### EXERCISE REQUIREMENTS:
Using the listing below, copy exactly the lines from the one containing "fa = abs(((a0+a1)/2" to the one containing "c_ = '#dcdfee'", both lines included, and no others.

### INFORMATION PROVIDED:
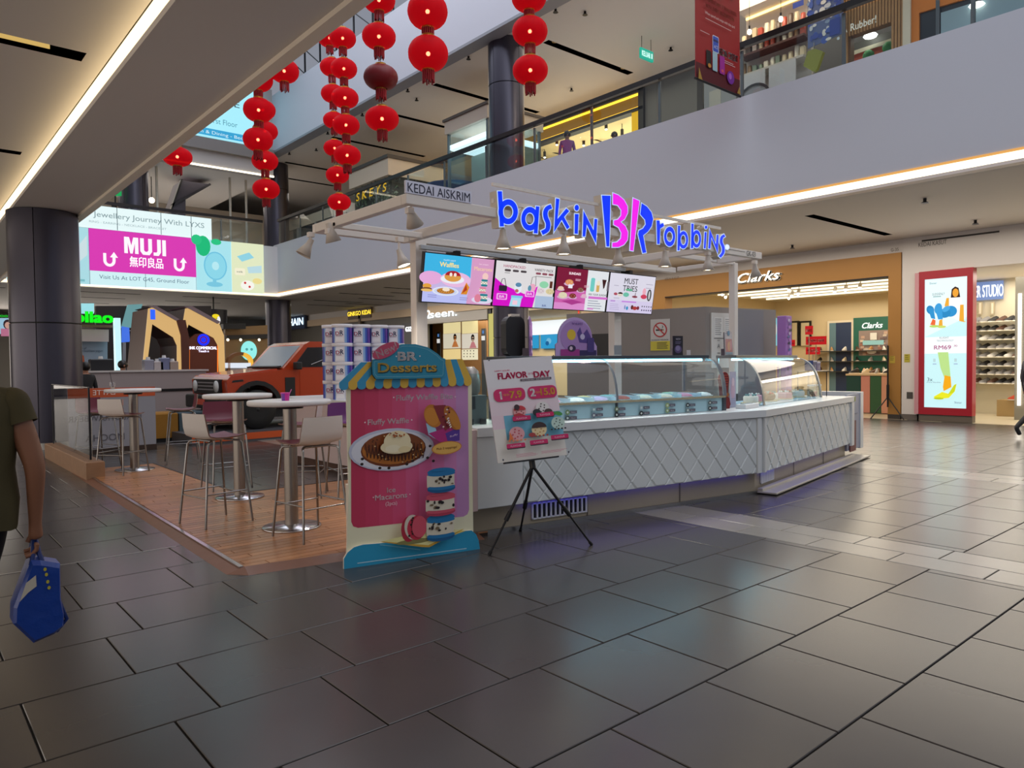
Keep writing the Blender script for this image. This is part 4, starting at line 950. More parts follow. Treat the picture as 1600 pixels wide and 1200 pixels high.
# back counter, printed tub tower
bc = thing('back_counter', 'white low side counter on the left flank of the kiosk', 'counter', (4.72, 7.3, 0))
MB().box(4.72, 7.25, .12, 5.35, 10.9, .96, mat('#d9c6c6', .5)).build('carcass', bc); MB().box(4.66, 7.2, .96, 5.4, 10.95, 1.01, KTOP).build('worktop', bc, .006)
MB().box(4.76, 7.25, .0, 5.3, 10.9, .12, mat('#5a4034', .6)).build('plinth', bc)
TUBW = mat('#e6e2e6', .45)
def tub(x, y, z, label):
    t = thing('ice_cream_bucket', label, 'bucket', (x, y, z), 'stacked printed ice cream buckets')
    r, h = .137, .262
    b_ = MB(); n = 28
    cols = ['#3b2a86', '#6a3aa0', '#3f6fc0', '#8fb4e0', '#d8dcec', '#d8dcec', '#8fb4e0', '#3f6fc0', '#6a3aa0', '#3b2a86']
    for k in range(n):
        a0, a1 = 2*PI*k/n, 2*PI*(k+1)/n
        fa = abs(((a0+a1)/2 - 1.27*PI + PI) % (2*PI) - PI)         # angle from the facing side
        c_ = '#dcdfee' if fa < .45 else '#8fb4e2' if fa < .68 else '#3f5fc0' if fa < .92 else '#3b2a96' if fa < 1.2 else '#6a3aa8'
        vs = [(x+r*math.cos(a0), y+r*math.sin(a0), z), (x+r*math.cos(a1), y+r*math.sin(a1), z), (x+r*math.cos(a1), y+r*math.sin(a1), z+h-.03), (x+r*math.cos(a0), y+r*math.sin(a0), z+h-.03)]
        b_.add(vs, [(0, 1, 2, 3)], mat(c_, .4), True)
    b_.build('bucket_wall', t)
    MB().lathe([(r+.001, h-.05), (r+.006, h-.045), (r+.006, h-.002), (.001, h)], (x, y, z), TUBW, 28).build('lid', t)
    for ang, lab in ((1.27*PI, 1),):
        U = Vector((-math.sin(ang), math.cos(ang), 0)); N = Vector((math.cos(ang), math.sin(ang), 0))
        p = Print(Vector((x, y, z))+N*(r+.001), U, Z3, .0008, lambda c: mat(c, .4))
        p.poly([(-.066, .0), (.066, .0), (.056, .2), (-.056, .2)], '#eceaf2').text('D', -.03, .13, .05, '#c8286a', .05, .03).text('R', .028, .138, .066, '#2a2a6a', .045, .03).lines(-.05, .09, .10, 1, .02, .007, '#8a3a5a').rect(-.055, .02, .11, .05, '#f6f4f8')
        p.build('label', t)
X0, Y0 = 4.86, 9.30
for row in range(4):
    for c_ in range(4):
        tub(X0+.285*c_, Y0, 1.01+.263*row, f'printed ice cream bucket, {ORD[row]} row from the bottom, {ORD[c_]} from the left')
    tub(X0-.0, Y0+.30, 1.01+.263*row, f'printed ice cream bucket behind the left front column, {ORD[row]} row from the bottom')
MB()
# ================================================================== FOREGROUND
# ---- dessert standee
SL, SR = G(537, 888), G(747, 857); SU = (SR-SL).normalized(); SN = SU.cross(Z3)
def onS(px, py, off=0.):
    r = ray(px, py); t_ = (SL+SN*off-EYE).dot(SN)/r.dot(SN); p = EYE + r*t_; return ((p-SL).dot(SU), p.z)
st = thing('dessert_standee', 'cut-out cardboard standee headed BR Desserts with waffle and macarons', 'standee', SL)
S_ = lambda pts: [onS(*q) for q in pts]
CARD = mat('#efeccb', .45); EDGE = mat('#d8d4c8', .6)
body = S_([(541, 884), (545, 770), (541, 600), (737, 594), (738, 730), (740, 858)])
MB().prism(body, SL, SU, Z3, SN, -.02, 0, CARD, EDGE).build('board', st)
base = S_([(536, 889), (536, 872), (542, 862), (552, 854), (566, 850), (592, 848), (650, 842), (690, 836), (722, 829), (735, 828), (742, 834), (746, 843), (748, 857)])
MB().prism(base, SL, SU, Z3, SN, .0, .022, mat('#2f9fca', .45), EDGE).build('base_panel', st)
MB().obox(SL+SU*.15-SN*.02, SU*.02, -SN*.42, Z3*.55, EDGE).obox(SL+SU*.9-SN*.02, SU*.02, -SN*.42, Z3*.55, EDGE).build('rear_strut', st, kind=None)
def SP(off, step=.0006): return Print(SL+SN*off, SU, Z3, step, lambda c: mat(c, .42))
p = SP(.0005)
fr_ = S_([(549, 826), (548, 604), (731, 598), (733, 806)])
grad = ['#c83c5e', '#cf4166', '#d54a70', '#d8537c', '#da5f8c', '#d96c9c', '#d67aac', '#d086ba', '#c891c6']
n = len(grad)
BLc, TLc, TRc, BRc = [Vector(q) for q in fr_]
for i, c in enumerate(grad):
    a0, a1 = i/n, (i+1)/n
    lo0, lo1 = BLc.lerp(BRc, a0), BLc.lerp(BRc, a1); hi0, hi1 = TLc.lerp(TRc, a0), TLc.lerp(TRc, a1)
    r_ = .05
    if i == 0: pts = [(lo0.x, lo0.y+r_), (lo0.x+r_*.3, lo0.y+r_*.3), (lo0.x+r_, lo0.y), (lo1.x, lo1.y), (hi1.x, hi1.y), (hi0.x, hi0.y)]
    elif i == n-1: pts = [(lo0.x, lo0.y), (lo1.x-r_, lo1.y), (lo1.x-r_*.3, lo1.y+r_*.3), (lo1.x, lo1.y+r_), (hi1.x, hi1.y), (hi0.x, hi0.y)]
    else: pts = [tuple(lo0), tuple(lo1), tuple(hi1), tuple(hi0)]
    p.poly(pts, c); p.k -= 1
p.k += 2
tilt = -.075
def tx(s, px, py, hpx, wpx, c, **k):
    u, z = onS(px, py); u1, _ = onS(px+wpx/2, py); u0, _ = onS(px-wpx/2, py); _, zt = onS(px, py-hpx/2); _, zb = onS(px, py+hpx/2)
    p.text(s, u, z, zt-zb, c, u1-u0, **k)
tx('Fluffy Waffle Bite', 664, 620, 8.5, 88, '#f4e8ee', bold=.025); tx('Fluffy Waffle', 607, 658, 8.5, 64, '#f6e6ea', bold=.025)
for q in ((615, 621), (711, 620), (570, 660), (643, 656)): p.ell(*onS(*q), .006, .006, '#f6e6ea', 8)
tx('Ice', 611, 765, 8, 13, '#f6e6ea', bold=.02); tx('Macarons', 611, 775, 8.5, 50, '#f6e6ea', bold=.025); tx('(2pcs)', 611, 786, 6, 18, '#f0d8e0')
for q in ((583, 777), (640, 772)): p.ell(*onS(*q), .005, .005, '#f6e6ea', 8)
# waffle plate
u, z = onS(612, 703); K = (onS(622, 703)[0]-onS(602, 703)[0])/20; K2z = (onS(612, 693)[1]-onS(612, 713)[1])/20
def E_(px, py, rx, ry, c, rot=0., n=26): a = onS(px, py); p.ell(a[0], a[1], rx*K, ry*K2z, c, n, rot)
E_(613, 702, 67, 33, '#c9cfe4'); E_(613, 703, 63, 30, '#e8eaf4'); E_(615, 702, 51, 27, '#7a3c1a'); E_(615, 701, 49, 24, '#c0742c'); E_(614, 695, 46, 18, '#8a4a22')
rr_ = random.Random(5)
for k in range(17):
    x0 = 570+k*5.4; yb = 724-abs(k-8)*.75
    pts = [onS(x0, 690+rr_.random()*6), onS(x0+3, yb-3), onS(x0+6, 692+rr_.random()*6)]; p.line(pts, .007, '#4a2210')
for k in range(46):
    a = rr_.random()*2*PI; r_ = .55+.4*rr_.random(); E_(615+49*r_*math.cos(a), 701+23*r_*math.sin(a), 1.3, 1.0, ['#5a2a14', '#e8c890', '#3a1c10'][k % 3], 0, 6)
for q in ((563, 716), (632, 724), (641, 719), (668, 696), (590, 730), (604, 730), (664, 714), (673, 719), (562, 724)): E_(*q, 2.6, 2.2, '#2a1a16', 0, 8)
E_(616, 697, 25, 11, '#f0e2b8'); E_(617, 689, 21, 17, '#f2e4ba'); E_(610, 700, 12, 6, '#f6ecca'); E_(628, 701, 10, 5, '#ecdaa8')
for k in range(24): E_(616+(rr_.random()-.5)*24, 674+rr_.random()*8, 1.4, .9, ['#a8481c', '#7a2e12', '#d88a3a'][k % 3], 0, 6)
# waffle bite box
p.poly(S_([(660, 660), (675, 668), (682, 689), (664, 678)]), '#a8d4ea'); p.poly(S_([(664, 676), (690, 668), (712, 666), (712, 685), (695, 690), (681, 689)]), '#b8307e'); p.poly(S_([(690, 676), (712, 666), (712, 687), (694, 690)]), '#5a3a9a')
p.text('fluffy', *onS(703, 679), .014, '#f0d0e8', .07, rot=.25)
E_(671, 649, 14, 19, '#c47828', .45); E_(669, 650, 11, 15, '#d48a34', .45); p.poly(S_([(671, 633), (690, 632), (704, 660), (690, 672), (680, 655)]), '#8a2e34'); E_(700, 652, 10, 22, '#b8702a', .5); E_(704, 655, 7, 18, '#cc8632', .5)
for k in range(14): E_(684+rr_.random()*12, 637+k*2.2, 1.8, 1.4, ['#5a1a20', '#e8d0c8', '#a83c40'][k % 3], 0, 6)
for k in range(5): E_(693+k*1.0, 653+k*3.2, 2.2, 1.2, '#f0e8e0', .8, 6)
E_(691, 698, 25, 10.5, '#d0823a', .06); E_(691, 698, 23.5, 9.2, '#e6b45c', .06); p.text('Pick 2 toppings!', *onS(691, 698), .017, '#8a4020', .17, .01, rot=.04)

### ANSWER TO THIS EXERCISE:
        fa = abs(((a0+a1)/2 - 1.27*PI + PI) % (2*PI) - PI)         # angle from the facing side
        c_ = '#dcdfee' if fa < .45 else '#8fb4e2' if fa < .68 else '#3f5fc0' if fa < .92 else '#3b2a96' if fa < 1.2 else '#6a3aa8'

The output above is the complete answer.